## What needs to be done
Transcribe the entries that follow, word for word.

## Data to use
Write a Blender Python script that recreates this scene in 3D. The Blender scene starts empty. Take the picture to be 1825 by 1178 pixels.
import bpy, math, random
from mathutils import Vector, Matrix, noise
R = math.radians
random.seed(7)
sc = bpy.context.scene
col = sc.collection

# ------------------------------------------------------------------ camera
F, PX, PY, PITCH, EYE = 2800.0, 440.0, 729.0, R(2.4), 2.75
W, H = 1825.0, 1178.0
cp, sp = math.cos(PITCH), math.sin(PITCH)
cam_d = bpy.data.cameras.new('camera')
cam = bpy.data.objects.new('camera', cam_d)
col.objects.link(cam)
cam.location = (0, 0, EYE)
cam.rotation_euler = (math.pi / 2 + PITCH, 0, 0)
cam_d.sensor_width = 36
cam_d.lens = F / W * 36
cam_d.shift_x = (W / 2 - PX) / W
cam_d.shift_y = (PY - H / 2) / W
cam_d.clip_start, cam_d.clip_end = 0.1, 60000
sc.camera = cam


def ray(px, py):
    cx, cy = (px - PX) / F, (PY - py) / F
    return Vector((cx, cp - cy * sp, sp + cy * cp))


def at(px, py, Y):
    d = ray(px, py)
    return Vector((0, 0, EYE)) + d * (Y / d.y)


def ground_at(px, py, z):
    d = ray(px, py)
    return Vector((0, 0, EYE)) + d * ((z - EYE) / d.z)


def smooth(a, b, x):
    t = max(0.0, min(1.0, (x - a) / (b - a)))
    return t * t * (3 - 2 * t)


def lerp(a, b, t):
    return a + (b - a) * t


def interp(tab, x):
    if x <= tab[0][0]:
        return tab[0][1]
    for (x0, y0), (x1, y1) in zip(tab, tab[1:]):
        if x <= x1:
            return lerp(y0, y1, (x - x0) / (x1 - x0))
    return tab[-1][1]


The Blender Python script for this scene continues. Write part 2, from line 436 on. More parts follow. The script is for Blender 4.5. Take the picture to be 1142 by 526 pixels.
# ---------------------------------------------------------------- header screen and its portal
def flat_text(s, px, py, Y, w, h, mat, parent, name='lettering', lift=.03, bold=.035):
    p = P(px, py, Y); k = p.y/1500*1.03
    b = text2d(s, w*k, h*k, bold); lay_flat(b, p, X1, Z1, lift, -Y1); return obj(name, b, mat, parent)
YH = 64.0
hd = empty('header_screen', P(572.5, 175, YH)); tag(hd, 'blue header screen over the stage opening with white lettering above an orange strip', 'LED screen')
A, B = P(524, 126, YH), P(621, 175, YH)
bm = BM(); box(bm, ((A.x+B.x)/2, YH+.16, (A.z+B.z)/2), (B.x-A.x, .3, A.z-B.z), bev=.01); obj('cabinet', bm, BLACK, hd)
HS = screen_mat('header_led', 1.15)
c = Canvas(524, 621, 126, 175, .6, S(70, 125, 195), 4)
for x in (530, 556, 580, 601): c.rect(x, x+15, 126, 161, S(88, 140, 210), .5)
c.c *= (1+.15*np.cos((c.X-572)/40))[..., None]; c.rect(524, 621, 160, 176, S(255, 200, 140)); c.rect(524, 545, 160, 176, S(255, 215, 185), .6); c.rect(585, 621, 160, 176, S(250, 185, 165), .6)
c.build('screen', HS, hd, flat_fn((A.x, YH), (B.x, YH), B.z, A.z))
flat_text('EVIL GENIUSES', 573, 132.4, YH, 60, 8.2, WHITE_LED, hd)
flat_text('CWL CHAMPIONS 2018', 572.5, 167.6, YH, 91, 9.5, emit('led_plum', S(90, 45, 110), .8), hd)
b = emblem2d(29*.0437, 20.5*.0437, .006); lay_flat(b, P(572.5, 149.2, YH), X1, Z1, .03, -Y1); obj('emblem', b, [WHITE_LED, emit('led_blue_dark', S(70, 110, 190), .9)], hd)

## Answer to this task
Write a Blender Python script that recreates this scene in 3D. The Blender scene starts empty. Take the picture to be 1825 by 1178 pixels.
import bpy, math, random
from mathutils import Vector, Matrix, noise
R = math.radians
random.seed(7)
sc = bpy.context.scene
col = sc.collection

# ------------------------------------------------------------------ camera
F, PX, PY, PITCH, EYE = 2800.0, 440.0, 729.0, R(2.4), 2.75
W, H = 1825.0, 1178.0
cp, sp = math.cos(PITCH), math.sin(PITCH)
cam_d = bpy.data.cameras.new('camera')
cam = bpy.data.objects.new('camera', cam_d)
col.objects.link(cam)
cam.location = (0, 0, EYE)
cam.rotation_euler = (math.pi / 2 + PITCH, 0, 0)
cam_d.sensor_width = 36
cam_d.lens = F / W * 36
cam_d.shift_x = (W / 2 - PX) / W
cam_d.shift_y = (PY - H / 2) / W
cam_d.clip_start, cam_d.clip_end = 0.1, 60000
sc.camera = cam


def ray(px, py):
    cx, cy = (px - PX) / F, (PY - py) / F
    return Vector((cx, cp - cy * sp, sp + cy * cp))


def at(px, py, Y):
    d = ray(px, py)
    return Vector((0, 0, EYE)) + d * (Y / d.y)


def ground_at(px, py, z):
    d = ray(px, py)
    return Vector((0, 0, EYE)) + d * ((z - EYE) / d.z)


def smooth(a, b, x):
    t = max(0.0, min(1.0, (x - a) / (b - a)))
    return t * t * (3 - 2 * t)


def lerp(a, b, t):
    return a + (b - a) * t


def interp(tab, x):
    if x <= tab[0][0]:
        return tab[0][1]
    for (x0, y0), (x1, y1) in zip(tab, tab[1:]):
        if x <= x1:
            return lerp(y0, y1, (x - x0) / (x1 - x0))
    return tab[-1][1]


The Blender Python script for this scene continues. Write part 2, from line 436 on. More parts follow. The script is for Blender 4.5. Take the picture to be 1142 by 526 pixels.
# ---------------------------------------------------------------- header screen and its portal
def flat_text(s, px, py, Y, w, h, mat, parent, name='lettering', lift=.03, bold=.035):
    p = P(px, py, Y); k = p.y/1500*1.03
    b = text2d(s, w*k, h*k, bold); lay_flat(b, p, X1, Z1, lift, -Y1); return obj(name, b, mat, parent)
YH = 64.0
hd = empty('header_screen', P(572.5, 175, YH)); tag(hd, 'blue header screen over the stage opening with white lettering above an orange strip', 'LED screen')
A, B = P(524, 126, YH), P(621, 175, YH)
bm = BM(); box(bm, ((A.x+B.x)/2, YH+.16, (A.z+B.z)/2), (B.x-A.x, .3, A.z-B.z), bev=.01); obj('cabinet', bm, BLACK, hd)
HS = screen_mat('header_led', 1.15)
c = Canvas(524, 621, 126, 175, .6, S(70, 125, 195), 4)
for x in (530, 556, 580, 601): c.rect(x, x+15, 126, 161, S(88, 140, 210), .5)
c.c *= (1+.15*np.cos((c.X-572)/40))[..., None]; c.rect(524, 621, 160, 176, S(255, 200, 140)); c.rect(524, 545, 160, 176, S(255, 215, 185), .6); c.rect(585, 621, 160, 176, S(250, 185, 165), .6)
c.build('screen', HS, hd, flat_fn((A.x, YH), (B.x, YH), B.z, A.z))
flat_text('EVIL GENIUSES', 573, 132.4, YH, 60, 8.2, WHITE_LED, hd)
flat_text('CWL CHAMPIONS 2018', 572.5, 167.6, YH, 91, 9.5, emit('led_plum', S(90, 45, 110), .8), hd)
b = emblem2d(29*.0437, 20.5*.0437, .006); lay_flat(b, P(572.5, 149.2, YH), X1, Z1, .03, -Y1); obj('emblem', b, [WHITE_LED, emit('led_blue_dark', S(70, 110, 190), .9)], hd)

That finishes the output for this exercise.